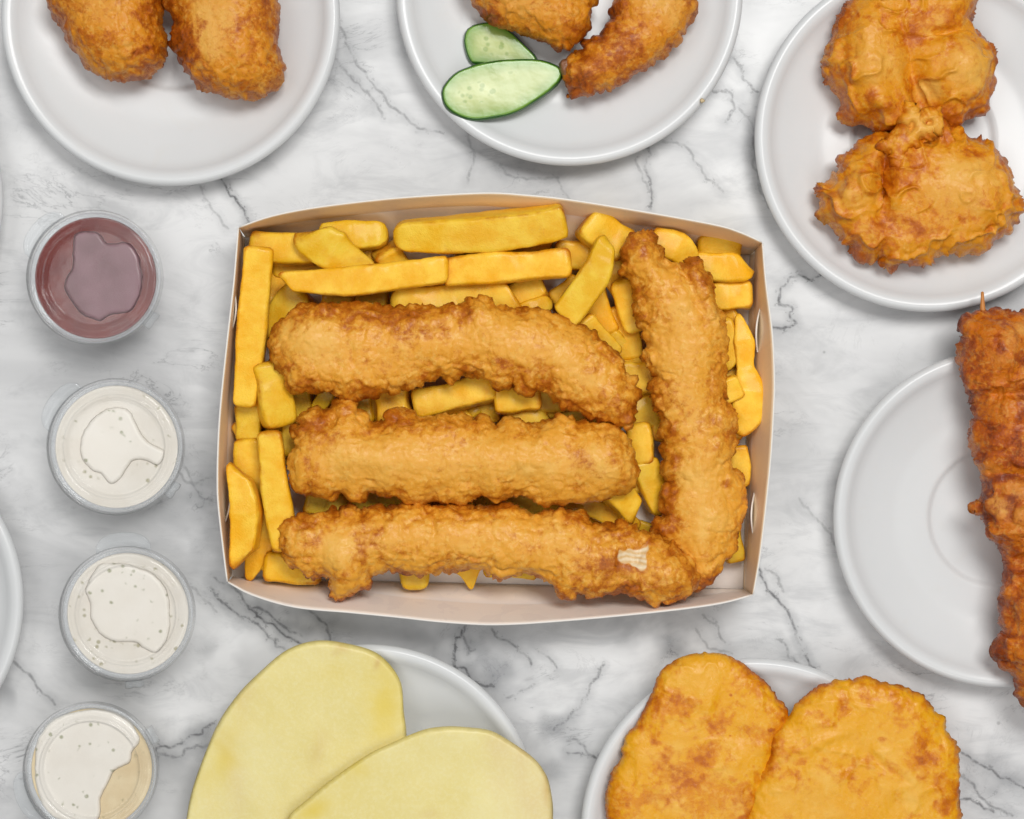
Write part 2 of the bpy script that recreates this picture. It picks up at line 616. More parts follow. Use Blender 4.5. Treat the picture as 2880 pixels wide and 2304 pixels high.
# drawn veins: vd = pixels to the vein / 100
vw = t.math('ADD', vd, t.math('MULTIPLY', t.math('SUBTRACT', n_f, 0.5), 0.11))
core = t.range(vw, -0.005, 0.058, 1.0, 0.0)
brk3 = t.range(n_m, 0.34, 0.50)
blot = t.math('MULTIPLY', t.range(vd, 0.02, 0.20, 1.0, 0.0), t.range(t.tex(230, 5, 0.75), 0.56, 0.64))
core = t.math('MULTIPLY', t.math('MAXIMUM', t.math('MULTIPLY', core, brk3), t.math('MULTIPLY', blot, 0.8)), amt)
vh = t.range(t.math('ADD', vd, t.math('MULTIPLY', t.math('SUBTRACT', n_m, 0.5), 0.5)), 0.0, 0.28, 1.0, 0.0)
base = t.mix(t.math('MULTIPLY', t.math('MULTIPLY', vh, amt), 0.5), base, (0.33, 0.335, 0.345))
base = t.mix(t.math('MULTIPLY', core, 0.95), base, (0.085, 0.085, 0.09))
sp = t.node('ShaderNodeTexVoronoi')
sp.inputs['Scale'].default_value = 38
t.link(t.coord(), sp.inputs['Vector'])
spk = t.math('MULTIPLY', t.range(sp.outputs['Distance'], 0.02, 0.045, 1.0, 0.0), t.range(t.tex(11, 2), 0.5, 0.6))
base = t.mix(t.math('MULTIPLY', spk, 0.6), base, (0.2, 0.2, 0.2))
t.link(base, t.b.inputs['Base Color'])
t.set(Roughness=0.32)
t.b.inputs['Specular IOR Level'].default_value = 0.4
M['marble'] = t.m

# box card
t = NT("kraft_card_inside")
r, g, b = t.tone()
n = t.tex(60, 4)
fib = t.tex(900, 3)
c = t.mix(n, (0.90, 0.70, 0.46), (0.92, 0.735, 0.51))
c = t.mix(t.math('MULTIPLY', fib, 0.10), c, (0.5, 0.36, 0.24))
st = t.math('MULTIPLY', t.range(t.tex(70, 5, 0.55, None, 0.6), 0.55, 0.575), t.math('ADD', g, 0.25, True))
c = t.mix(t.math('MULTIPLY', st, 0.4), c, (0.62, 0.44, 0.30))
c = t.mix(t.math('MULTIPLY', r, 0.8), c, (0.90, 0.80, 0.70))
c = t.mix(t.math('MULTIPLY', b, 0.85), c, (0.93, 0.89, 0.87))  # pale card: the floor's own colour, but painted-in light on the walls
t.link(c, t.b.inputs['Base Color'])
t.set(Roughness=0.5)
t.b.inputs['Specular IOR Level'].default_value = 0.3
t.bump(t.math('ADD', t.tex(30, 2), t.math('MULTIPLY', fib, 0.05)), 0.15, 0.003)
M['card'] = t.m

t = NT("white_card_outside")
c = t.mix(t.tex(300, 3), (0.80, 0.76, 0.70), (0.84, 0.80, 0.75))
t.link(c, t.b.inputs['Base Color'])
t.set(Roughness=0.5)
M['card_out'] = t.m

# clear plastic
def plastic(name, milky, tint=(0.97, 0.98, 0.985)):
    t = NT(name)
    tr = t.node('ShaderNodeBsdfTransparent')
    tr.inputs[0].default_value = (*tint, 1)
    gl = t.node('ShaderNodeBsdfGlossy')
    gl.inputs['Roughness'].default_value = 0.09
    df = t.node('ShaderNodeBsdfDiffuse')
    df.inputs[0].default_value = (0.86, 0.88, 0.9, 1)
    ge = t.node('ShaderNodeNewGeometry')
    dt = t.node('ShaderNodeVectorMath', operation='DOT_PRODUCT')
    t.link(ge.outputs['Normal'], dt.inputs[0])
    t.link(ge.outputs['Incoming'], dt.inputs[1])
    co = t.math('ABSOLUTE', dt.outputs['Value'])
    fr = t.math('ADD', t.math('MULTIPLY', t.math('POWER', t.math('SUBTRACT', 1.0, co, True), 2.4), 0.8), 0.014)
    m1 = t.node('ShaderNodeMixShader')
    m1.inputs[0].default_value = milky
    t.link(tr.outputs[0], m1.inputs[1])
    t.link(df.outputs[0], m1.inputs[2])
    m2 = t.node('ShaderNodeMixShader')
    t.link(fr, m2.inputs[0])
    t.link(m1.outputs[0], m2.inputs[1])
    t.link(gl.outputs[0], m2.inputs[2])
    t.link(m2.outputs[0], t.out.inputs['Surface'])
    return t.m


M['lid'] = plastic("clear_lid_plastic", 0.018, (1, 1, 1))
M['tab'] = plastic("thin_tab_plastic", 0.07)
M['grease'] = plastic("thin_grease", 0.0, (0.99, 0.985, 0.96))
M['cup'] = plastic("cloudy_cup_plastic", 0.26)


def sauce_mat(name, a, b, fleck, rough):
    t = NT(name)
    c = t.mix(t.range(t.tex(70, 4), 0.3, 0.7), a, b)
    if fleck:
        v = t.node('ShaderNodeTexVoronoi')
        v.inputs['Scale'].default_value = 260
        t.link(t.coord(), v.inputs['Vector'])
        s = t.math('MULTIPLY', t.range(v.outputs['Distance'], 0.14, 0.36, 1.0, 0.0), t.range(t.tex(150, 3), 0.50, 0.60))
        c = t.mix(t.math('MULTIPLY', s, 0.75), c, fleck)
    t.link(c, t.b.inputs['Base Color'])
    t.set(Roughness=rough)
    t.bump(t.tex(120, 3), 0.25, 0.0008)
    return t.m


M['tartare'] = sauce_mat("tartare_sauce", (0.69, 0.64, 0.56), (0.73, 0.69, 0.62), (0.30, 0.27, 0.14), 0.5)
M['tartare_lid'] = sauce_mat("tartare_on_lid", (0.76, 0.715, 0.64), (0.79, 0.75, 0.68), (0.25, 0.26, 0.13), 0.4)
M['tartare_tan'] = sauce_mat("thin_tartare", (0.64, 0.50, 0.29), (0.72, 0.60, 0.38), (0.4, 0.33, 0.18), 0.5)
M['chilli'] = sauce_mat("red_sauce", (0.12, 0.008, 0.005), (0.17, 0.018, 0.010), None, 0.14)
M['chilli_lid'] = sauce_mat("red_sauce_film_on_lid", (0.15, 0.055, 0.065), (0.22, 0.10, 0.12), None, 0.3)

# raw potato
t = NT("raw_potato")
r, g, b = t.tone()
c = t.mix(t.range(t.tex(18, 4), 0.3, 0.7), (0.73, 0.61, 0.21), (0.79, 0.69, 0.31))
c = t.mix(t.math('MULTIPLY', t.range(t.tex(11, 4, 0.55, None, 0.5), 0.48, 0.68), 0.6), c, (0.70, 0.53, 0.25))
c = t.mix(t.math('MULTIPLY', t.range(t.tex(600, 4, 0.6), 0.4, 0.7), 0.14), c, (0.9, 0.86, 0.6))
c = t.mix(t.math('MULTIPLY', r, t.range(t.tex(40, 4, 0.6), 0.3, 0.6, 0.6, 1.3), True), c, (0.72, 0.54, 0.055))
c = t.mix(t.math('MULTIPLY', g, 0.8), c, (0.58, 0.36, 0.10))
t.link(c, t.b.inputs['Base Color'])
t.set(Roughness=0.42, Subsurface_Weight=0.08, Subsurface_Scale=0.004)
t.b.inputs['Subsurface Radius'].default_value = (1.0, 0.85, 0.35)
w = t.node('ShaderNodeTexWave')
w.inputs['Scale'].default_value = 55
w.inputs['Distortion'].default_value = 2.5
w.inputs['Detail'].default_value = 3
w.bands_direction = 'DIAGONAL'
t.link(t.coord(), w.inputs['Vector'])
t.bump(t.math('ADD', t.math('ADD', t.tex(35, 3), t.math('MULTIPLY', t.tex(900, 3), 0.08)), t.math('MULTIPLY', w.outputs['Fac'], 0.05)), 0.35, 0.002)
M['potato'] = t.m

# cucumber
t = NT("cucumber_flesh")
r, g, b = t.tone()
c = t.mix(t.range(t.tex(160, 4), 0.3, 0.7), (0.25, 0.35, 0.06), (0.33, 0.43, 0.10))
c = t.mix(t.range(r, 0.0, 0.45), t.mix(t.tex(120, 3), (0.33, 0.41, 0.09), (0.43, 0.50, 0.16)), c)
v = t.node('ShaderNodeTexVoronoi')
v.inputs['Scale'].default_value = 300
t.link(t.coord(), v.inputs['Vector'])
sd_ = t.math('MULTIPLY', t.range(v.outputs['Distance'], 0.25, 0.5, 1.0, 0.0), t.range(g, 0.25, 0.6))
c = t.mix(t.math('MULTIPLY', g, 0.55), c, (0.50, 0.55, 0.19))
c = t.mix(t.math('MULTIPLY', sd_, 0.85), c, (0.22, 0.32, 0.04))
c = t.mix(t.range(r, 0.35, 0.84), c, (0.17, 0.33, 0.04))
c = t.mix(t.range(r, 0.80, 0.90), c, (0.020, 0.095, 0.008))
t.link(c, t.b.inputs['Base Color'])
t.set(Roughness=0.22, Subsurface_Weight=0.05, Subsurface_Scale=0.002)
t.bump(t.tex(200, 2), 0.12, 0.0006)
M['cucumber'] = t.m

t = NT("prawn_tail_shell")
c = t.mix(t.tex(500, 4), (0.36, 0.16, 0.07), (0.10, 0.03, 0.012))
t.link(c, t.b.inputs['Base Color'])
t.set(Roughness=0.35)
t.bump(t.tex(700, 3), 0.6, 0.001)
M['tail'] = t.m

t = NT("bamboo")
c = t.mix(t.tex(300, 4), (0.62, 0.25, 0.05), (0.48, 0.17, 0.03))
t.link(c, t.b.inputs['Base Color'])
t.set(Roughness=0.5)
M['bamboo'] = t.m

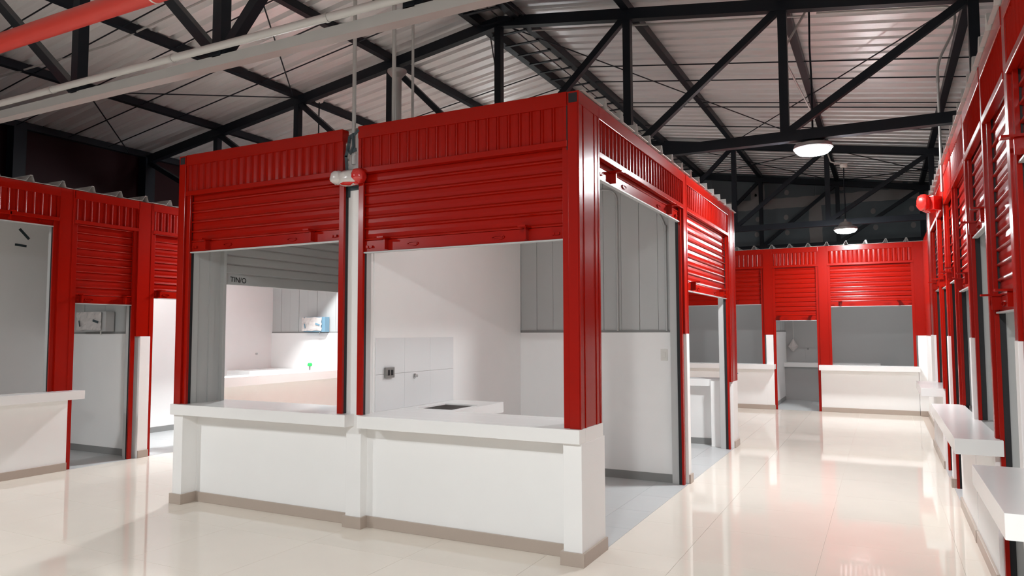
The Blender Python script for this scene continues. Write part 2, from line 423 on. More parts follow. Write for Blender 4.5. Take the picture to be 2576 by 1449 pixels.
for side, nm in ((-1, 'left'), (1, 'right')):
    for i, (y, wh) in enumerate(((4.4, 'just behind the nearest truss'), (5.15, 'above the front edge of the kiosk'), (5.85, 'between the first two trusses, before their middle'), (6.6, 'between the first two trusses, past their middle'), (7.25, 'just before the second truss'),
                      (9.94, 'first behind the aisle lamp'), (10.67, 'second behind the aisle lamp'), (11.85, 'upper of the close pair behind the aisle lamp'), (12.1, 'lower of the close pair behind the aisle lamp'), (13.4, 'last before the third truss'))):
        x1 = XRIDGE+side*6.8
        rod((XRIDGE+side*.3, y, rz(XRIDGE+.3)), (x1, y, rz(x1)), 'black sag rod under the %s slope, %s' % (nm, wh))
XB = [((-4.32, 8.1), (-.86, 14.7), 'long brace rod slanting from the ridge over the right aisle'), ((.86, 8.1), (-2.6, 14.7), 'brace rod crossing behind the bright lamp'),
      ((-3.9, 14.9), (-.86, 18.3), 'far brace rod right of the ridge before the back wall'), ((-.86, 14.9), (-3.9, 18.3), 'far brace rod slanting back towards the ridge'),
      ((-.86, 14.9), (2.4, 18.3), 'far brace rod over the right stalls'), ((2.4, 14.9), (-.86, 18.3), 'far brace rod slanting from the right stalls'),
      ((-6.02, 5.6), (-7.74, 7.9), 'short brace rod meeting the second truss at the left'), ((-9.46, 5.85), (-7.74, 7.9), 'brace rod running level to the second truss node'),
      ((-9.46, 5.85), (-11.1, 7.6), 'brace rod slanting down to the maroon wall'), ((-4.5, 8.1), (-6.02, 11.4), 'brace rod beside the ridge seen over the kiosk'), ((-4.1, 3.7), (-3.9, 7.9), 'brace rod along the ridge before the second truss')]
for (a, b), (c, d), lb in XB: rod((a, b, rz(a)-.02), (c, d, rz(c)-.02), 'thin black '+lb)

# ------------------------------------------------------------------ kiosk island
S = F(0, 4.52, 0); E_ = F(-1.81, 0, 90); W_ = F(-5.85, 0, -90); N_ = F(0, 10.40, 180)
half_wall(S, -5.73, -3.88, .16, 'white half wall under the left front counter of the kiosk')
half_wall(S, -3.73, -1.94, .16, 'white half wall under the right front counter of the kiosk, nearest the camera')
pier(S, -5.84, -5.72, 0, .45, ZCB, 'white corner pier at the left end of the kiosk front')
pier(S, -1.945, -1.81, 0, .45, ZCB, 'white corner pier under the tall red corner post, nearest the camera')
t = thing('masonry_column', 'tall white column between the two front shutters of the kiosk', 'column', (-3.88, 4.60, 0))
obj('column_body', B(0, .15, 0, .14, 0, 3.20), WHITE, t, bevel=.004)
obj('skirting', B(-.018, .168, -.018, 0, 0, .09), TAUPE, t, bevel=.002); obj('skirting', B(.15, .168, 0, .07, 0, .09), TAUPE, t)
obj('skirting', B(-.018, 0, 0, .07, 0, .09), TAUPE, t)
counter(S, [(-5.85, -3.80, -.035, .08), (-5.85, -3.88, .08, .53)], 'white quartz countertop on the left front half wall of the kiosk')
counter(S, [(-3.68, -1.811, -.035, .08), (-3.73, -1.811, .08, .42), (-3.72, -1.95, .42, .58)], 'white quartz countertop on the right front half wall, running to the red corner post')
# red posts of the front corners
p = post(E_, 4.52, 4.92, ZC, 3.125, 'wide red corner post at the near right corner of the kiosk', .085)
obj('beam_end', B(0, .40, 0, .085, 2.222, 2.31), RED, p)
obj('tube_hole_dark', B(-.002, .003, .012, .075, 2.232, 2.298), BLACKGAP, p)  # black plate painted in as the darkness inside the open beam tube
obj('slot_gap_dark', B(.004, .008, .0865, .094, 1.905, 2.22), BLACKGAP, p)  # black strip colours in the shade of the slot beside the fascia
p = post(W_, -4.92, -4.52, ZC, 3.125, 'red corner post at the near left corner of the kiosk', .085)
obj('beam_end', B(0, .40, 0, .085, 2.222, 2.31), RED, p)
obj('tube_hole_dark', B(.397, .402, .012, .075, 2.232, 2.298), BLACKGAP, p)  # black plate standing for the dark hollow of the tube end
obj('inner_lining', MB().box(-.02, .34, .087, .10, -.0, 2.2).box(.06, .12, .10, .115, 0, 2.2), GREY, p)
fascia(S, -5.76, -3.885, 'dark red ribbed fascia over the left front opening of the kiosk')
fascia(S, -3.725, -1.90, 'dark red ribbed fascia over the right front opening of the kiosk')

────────

Instructions to follow →
Exactly the lines above from the one with "The Blender Python" to the one with "for (a, b), (c, d), lb", both included, are to be quoted; leave the rest out.

Exercise result →
The Blender Python script for this scene continues. Write part 2, from line 423 on. More parts follow. Write for Blender 4.5. Take the picture to be 2576 by 1449 pixels.
for side, nm in ((-1, 'left'), (1, 'right')):
    for i, (y, wh) in enumerate(((4.4, 'just behind the nearest truss'), (5.15, 'above the front edge of the kiosk'), (5.85, 'between the first two trusses, before their middle'), (6.6, 'between the first two trusses, past their middle'), (7.25, 'just before the second truss'),
                      (9.94, 'first behind the aisle lamp'), (10.67, 'second behind the aisle lamp'), (11.85, 'upper of the close pair behind the aisle lamp'), (12.1, 'lower of the close pair behind the aisle lamp'), (13.4, 'last before the third truss'))):
        x1 = XRIDGE+side*6.8
        rod((XRIDGE+side*.3, y, rz(XRIDGE+.3)), (x1, y, rz(x1)), 'black sag rod under the %s slope, %s' % (nm, wh))
XB = [((-4.32, 8.1), (-.86, 14.7), 'long brace rod slanting from the ridge over the right aisle'), ((.86, 8.1), (-2.6, 14.7), 'brace rod crossing behind the bright lamp'),
      ((-3.9, 14.9), (-.86, 18.3), 'far brace rod right of the ridge before the back wall'), ((-.86, 14.9), (-3.9, 18.3), 'far brace rod slanting back towards the ridge'),
      ((-.86, 14.9), (2.4, 18.3), 'far brace rod over the right stalls'), ((2.4, 14.9), (-.86, 18.3), 'far brace rod slanting from the right stalls'),
      ((-6.02, 5.6), (-7.74, 7.9), 'short brace rod meeting the second truss at the left'), ((-9.46, 5.85), (-7.74, 7.9), 'brace rod running level to the second truss node'),
      ((-9.46, 5.85), (-11.1, 7.6), 'brace rod slanting down to the maroon wall'), ((-4.5, 8.1), (-6.02, 11.4), 'brace rod beside the ridge seen over the kiosk'), ((-4.1, 3.7), (-3.9, 7.9), 'brace rod along the ridge before the second truss')]
for (a, b), (c, d), lb in XB: rod((a, b, rz(a)-.02), (c, d, rz(c)-.02), 'thin black '+lb)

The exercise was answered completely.